What you will do → Consider the listing below. Extract exactly the lines from the line containing "1440 pixels high." to the line containing "-1.8), M['farslab']), kind='structure')", both included.

Data records:
* BEGIN *
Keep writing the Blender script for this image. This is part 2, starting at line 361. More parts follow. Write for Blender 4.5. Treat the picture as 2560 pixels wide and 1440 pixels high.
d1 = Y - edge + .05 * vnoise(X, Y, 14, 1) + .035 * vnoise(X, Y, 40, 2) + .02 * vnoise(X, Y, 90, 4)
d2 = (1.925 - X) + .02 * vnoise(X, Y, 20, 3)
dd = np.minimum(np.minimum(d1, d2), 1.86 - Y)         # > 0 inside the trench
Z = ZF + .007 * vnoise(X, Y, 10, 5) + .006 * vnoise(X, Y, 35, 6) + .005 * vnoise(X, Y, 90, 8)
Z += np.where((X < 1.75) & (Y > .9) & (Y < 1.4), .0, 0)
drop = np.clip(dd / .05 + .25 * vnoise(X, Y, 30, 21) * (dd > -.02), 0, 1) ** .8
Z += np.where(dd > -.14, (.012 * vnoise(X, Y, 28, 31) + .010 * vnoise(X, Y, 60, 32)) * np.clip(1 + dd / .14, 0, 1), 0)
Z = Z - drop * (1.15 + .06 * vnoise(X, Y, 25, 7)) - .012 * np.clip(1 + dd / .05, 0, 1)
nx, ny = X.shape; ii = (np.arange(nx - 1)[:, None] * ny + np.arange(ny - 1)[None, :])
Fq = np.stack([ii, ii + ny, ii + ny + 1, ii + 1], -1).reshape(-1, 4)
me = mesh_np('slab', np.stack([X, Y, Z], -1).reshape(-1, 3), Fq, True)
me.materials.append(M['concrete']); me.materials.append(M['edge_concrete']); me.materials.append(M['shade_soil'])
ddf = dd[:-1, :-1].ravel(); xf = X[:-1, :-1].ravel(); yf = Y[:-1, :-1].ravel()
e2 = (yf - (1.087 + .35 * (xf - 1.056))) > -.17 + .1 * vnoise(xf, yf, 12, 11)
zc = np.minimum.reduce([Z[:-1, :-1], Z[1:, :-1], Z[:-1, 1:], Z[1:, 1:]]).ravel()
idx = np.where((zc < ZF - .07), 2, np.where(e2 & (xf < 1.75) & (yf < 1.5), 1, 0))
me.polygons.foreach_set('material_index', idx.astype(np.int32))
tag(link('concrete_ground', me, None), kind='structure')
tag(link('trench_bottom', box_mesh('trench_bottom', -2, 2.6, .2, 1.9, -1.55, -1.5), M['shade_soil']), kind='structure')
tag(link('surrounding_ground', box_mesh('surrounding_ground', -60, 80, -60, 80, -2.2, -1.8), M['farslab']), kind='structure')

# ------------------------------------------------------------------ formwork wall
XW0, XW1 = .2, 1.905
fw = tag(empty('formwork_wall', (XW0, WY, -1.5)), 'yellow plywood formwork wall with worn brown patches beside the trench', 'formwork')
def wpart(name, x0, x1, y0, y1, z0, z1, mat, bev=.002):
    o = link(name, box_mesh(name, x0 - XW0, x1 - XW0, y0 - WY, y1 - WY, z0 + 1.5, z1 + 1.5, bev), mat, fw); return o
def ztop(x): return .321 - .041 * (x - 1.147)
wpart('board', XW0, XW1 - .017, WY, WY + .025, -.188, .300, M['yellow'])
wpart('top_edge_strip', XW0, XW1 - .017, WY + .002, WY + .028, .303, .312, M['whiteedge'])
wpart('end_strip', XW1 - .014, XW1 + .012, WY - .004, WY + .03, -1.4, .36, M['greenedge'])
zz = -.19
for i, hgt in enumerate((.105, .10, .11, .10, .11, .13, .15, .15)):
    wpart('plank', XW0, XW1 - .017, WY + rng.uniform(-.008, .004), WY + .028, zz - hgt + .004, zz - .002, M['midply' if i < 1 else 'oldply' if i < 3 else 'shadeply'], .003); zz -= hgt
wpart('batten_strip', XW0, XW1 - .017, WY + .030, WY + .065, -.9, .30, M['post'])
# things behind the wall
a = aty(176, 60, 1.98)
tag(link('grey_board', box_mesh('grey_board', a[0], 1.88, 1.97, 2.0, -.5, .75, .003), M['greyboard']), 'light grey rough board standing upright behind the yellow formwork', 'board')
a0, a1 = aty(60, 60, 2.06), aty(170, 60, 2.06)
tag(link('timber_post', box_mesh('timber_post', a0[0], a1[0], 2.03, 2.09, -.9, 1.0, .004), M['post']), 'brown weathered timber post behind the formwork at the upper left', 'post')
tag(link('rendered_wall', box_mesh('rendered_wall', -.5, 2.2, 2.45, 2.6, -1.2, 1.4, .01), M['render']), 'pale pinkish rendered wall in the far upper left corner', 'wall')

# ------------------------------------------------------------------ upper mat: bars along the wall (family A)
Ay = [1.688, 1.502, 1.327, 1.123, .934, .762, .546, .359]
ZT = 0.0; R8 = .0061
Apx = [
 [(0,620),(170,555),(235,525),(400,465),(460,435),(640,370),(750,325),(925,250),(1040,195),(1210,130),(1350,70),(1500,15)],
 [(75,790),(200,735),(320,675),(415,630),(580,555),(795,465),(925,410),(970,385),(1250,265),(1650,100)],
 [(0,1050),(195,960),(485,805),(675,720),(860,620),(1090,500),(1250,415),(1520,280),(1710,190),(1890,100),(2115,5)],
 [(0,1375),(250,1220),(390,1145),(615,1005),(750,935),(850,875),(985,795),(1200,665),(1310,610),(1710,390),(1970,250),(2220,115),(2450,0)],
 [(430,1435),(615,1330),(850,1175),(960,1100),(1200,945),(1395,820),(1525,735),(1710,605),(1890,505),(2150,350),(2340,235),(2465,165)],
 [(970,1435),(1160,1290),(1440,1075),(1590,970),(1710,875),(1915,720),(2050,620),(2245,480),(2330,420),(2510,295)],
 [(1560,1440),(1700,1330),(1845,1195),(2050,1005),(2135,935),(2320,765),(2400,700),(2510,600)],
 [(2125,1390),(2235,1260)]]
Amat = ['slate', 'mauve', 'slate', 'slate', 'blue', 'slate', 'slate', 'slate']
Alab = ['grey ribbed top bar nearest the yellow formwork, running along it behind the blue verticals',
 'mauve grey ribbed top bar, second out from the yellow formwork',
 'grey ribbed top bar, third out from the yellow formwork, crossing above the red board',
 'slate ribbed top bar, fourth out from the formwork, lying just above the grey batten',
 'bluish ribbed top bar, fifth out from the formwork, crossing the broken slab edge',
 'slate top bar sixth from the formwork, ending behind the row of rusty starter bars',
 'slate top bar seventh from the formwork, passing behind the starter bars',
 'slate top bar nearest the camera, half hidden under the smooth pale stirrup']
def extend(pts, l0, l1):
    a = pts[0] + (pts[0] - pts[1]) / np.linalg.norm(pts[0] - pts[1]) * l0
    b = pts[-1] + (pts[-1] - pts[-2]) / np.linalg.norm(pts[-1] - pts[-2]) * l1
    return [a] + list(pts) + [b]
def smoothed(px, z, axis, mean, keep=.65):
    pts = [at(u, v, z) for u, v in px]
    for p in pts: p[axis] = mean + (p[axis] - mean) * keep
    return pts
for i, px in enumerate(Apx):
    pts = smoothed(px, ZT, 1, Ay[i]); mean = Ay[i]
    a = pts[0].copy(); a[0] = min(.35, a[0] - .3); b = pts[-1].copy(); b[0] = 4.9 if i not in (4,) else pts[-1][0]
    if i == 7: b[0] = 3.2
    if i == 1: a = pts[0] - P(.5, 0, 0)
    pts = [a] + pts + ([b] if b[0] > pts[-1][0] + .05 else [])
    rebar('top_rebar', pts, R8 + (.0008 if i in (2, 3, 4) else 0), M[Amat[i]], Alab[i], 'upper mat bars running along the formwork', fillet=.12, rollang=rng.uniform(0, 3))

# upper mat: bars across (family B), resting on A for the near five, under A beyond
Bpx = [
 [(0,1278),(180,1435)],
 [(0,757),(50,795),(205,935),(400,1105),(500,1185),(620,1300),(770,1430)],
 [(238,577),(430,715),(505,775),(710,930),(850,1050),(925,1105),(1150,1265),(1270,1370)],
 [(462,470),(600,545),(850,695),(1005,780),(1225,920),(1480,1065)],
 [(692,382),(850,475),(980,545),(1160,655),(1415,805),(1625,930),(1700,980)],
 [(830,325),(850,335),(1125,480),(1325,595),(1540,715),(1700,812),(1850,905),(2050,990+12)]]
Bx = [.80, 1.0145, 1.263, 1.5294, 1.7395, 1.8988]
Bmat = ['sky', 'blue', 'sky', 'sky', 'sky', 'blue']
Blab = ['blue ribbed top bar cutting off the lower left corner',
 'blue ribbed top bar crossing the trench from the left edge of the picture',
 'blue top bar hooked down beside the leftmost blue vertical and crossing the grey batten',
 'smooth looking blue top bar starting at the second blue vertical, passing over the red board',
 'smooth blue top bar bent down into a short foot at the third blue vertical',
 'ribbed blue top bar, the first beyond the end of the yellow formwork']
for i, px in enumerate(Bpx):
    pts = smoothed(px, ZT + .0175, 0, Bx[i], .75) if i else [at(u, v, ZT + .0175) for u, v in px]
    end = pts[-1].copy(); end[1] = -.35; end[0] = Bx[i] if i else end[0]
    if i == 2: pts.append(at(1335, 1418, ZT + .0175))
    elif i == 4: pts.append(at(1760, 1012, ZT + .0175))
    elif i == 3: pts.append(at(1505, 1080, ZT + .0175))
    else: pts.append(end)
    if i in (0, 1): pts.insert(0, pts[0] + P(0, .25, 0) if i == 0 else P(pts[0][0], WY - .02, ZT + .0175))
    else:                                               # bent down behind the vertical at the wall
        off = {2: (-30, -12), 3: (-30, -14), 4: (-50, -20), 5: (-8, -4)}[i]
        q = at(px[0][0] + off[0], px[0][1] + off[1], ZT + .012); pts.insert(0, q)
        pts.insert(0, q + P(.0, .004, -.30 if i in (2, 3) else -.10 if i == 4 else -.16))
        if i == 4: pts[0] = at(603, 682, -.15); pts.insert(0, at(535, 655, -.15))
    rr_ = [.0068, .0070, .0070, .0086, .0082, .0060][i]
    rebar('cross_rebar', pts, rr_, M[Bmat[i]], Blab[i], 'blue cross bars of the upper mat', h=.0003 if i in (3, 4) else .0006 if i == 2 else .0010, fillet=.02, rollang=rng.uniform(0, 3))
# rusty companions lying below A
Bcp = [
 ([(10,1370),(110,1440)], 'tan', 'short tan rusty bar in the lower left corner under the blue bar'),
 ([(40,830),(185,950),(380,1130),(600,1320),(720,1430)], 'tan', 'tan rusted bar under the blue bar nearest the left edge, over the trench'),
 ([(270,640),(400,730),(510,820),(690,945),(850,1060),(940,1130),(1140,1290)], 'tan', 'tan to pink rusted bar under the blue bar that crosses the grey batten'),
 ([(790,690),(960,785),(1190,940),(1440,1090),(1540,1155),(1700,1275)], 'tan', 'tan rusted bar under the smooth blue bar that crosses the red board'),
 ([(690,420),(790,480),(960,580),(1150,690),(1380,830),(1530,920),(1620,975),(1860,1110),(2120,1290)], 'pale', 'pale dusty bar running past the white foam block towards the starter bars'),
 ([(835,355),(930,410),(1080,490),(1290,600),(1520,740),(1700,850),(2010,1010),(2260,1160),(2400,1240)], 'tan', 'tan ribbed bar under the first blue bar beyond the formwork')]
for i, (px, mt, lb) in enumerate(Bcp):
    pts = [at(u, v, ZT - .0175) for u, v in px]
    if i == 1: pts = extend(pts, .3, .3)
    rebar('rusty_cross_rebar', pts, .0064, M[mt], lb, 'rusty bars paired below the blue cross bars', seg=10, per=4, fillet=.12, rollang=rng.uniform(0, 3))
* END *
* BEGIN *
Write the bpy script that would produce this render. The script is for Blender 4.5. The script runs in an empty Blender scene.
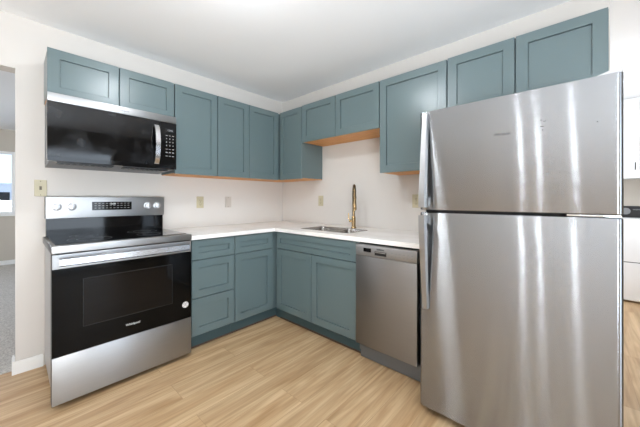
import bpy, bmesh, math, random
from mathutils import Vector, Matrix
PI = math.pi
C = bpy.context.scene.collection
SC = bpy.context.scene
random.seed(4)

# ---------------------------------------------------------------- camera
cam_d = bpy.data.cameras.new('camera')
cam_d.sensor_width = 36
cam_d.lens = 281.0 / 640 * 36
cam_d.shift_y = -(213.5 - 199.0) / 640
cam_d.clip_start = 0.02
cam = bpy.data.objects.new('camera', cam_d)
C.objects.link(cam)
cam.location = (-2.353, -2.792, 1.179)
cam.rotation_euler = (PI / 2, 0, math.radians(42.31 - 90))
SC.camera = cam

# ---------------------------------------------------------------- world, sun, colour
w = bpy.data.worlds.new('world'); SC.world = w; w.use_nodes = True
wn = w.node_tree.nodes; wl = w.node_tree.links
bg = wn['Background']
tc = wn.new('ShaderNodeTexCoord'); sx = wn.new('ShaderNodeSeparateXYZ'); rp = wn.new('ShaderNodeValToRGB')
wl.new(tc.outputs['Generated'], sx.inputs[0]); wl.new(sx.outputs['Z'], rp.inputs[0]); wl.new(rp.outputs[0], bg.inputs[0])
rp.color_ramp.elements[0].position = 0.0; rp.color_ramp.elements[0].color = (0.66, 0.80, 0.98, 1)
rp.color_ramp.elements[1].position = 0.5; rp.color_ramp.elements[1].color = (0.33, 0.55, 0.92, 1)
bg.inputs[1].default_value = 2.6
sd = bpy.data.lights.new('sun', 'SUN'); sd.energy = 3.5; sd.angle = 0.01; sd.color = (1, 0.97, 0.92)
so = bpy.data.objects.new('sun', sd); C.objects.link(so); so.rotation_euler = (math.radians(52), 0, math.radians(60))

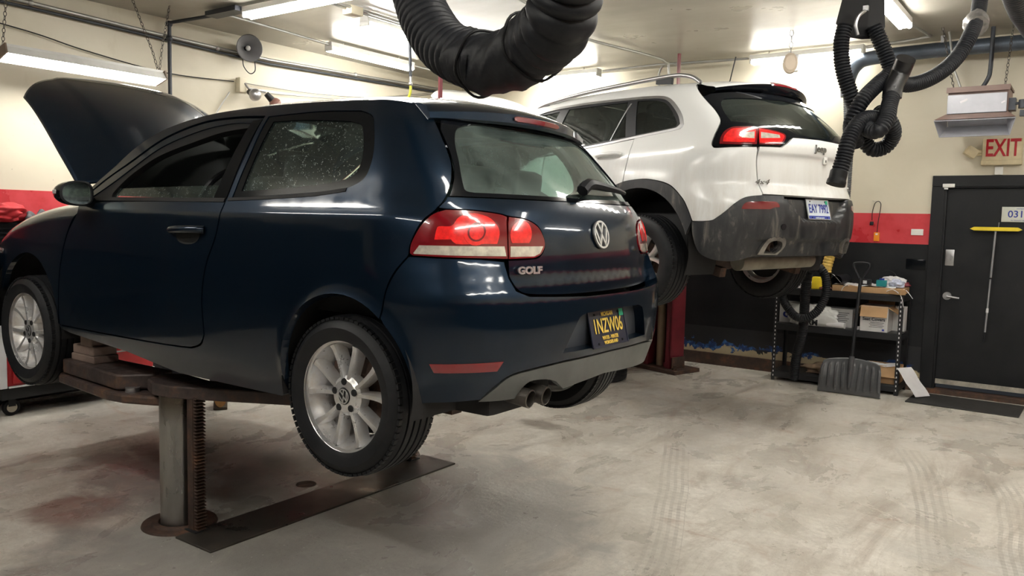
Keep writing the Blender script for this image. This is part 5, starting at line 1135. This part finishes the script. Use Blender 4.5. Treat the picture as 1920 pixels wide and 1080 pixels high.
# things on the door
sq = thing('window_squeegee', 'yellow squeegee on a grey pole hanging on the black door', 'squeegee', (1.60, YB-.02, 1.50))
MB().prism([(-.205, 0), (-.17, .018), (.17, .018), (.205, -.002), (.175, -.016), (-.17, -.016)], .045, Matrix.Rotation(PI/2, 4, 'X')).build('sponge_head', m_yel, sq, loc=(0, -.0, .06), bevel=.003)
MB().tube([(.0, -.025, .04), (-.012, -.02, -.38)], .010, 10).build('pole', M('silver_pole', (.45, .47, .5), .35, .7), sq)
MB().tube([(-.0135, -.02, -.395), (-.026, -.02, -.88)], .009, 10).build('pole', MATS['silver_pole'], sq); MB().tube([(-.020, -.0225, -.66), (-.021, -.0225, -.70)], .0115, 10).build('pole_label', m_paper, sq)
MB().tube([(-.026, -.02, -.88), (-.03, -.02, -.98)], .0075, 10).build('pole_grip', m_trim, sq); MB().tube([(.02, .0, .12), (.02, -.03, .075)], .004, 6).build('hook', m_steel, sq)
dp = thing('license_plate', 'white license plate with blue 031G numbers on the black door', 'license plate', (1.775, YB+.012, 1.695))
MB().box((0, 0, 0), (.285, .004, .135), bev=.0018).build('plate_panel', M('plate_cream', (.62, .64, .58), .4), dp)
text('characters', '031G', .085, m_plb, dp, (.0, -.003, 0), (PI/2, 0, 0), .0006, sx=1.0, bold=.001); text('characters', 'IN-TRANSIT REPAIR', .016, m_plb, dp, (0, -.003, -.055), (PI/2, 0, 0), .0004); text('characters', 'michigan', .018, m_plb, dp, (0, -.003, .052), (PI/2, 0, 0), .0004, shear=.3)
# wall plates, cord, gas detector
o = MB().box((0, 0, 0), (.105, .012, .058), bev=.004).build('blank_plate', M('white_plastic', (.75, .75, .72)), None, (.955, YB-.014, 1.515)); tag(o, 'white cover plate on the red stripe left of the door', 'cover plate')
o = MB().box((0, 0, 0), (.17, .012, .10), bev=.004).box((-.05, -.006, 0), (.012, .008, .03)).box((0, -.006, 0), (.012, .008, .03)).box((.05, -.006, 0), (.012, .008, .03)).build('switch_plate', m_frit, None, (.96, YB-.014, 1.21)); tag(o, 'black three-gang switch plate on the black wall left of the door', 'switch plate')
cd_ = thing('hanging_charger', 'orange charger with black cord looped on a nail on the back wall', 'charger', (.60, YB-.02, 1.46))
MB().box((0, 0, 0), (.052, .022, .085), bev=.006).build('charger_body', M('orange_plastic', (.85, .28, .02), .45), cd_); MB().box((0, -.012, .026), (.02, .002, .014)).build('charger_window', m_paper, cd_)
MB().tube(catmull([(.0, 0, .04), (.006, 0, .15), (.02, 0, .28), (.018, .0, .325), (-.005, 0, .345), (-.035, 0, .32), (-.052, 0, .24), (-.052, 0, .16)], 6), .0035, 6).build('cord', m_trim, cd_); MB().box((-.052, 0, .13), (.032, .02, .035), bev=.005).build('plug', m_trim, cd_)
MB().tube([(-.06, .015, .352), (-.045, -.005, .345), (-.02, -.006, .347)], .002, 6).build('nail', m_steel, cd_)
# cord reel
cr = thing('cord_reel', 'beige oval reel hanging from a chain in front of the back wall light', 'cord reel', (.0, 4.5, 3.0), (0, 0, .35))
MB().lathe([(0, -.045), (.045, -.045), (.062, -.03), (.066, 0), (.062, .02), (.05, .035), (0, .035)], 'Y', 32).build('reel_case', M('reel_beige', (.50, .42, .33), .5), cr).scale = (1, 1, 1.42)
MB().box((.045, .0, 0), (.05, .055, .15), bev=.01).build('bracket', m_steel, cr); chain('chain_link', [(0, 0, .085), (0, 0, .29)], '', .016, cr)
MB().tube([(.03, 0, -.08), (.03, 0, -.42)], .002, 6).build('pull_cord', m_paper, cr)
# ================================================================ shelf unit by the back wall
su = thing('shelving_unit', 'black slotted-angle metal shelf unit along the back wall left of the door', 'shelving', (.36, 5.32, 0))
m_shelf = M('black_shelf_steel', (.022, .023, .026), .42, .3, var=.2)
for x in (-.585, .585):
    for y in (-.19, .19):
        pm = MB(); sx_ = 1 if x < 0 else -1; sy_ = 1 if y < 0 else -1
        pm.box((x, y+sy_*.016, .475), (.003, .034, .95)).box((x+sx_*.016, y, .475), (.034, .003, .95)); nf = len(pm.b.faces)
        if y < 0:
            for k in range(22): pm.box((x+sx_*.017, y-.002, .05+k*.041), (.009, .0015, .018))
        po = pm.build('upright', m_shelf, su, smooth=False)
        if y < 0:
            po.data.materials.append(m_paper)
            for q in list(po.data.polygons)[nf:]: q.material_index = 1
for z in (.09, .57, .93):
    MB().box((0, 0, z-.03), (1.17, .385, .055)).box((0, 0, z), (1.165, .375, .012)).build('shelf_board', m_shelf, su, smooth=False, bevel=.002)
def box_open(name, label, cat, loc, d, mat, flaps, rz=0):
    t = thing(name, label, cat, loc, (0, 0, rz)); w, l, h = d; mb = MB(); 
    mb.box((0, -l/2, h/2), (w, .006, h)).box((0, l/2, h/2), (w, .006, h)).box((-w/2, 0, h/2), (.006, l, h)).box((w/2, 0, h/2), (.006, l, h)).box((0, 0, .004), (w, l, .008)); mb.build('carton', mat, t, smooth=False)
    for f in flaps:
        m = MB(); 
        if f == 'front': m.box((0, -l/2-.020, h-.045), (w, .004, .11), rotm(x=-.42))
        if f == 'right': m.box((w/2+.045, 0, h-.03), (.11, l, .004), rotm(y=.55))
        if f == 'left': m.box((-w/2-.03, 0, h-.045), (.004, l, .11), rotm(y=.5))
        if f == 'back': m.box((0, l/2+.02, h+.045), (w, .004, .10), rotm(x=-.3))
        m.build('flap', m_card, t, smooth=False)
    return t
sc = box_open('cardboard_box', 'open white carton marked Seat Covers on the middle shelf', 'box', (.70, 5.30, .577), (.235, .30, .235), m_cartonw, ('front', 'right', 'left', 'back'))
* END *
Exercise result →
Keep writing the Blender script for this image. This is part 2, starting at line 361. More parts follow. Write for Blender 4.5. Treat the picture as 2560 pixels wide and 1440 pixels high.
d1 = Y - edge + .05 * vnoise(X, Y, 14, 1) + .035 * vnoise(X, Y, 40, 2) + .02 * vnoise(X, Y, 90, 4)
d2 = (1.925 - X) + .02 * vnoise(X, Y, 20, 3)
dd = np.minimum(np.minimum(d1, d2), 1.86 - Y)         # > 0 inside the trench
Z = ZF + .007 * vnoise(X, Y, 10, 5) + .006 * vnoise(X, Y, 35, 6) + .005 * vnoise(X, Y, 90, 8)
Z += np.where((X < 1.75) & (Y > .9) & (Y < 1.4), .0, 0)
drop = np.clip(dd / .05 + .25 * vnoise(X, Y, 30, 21) * (dd > -.02), 0, 1) ** .8
Z += np.where(dd > -.14, (.012 * vnoise(X, Y, 28, 31) + .010 * vnoise(X, Y, 60, 32)) * np.clip(1 + dd / .14, 0, 1), 0)
Z = Z - drop * (1.15 + .06 * vnoise(X, Y, 25, 7)) - .012 * np.clip(1 + dd / .05, 0, 1)
nx, ny = X.shape; ii = (np.arange(nx - 1)[:, None] * ny + np.arange(ny - 1)[None, :])
Fq = np.stack([ii, ii + ny, ii + ny + 1, ii + 1], -1).reshape(-1, 4)
me = mesh_np('slab', np.stack([X, Y, Z], -1).reshape(-1, 3), Fq, True)
me.materials.append(M['concrete']); me.materials.append(M['edge_concrete']); me.materials.append(M['shade_soil'])
ddf = dd[:-1, :-1].ravel(); xf = X[:-1, :-1].ravel(); yf = Y[:-1, :-1].ravel()
e2 = (yf - (1.087 + .35 * (xf - 1.056))) > -.17 + .1 * vnoise(xf, yf, 12, 11)
zc = np.minimum.reduce([Z[:-1, :-1], Z[1:, :-1], Z[:-1, 1:], Z[1:, 1:]]).ravel()
idx = np.where((zc < ZF - .07), 2, np.where(e2 & (xf < 1.75) & (yf < 1.5), 1, 0))
me.polygons.foreach_set('material_index', idx.astype(np.int32))
tag(link('concrete_ground', me, None), kind='structure')
tag(link('trench_bottom', box_mesh('trench_bottom', -2, 2.6, .2, 1.9, -1.55, -1.5), M['shade_soil']), kind='structure')
tag(link('surrounding_ground', box_mesh('surrounding_ground', -60, 80, -60, 80, -2.2, -1.8), M['farslab']), kind='structure')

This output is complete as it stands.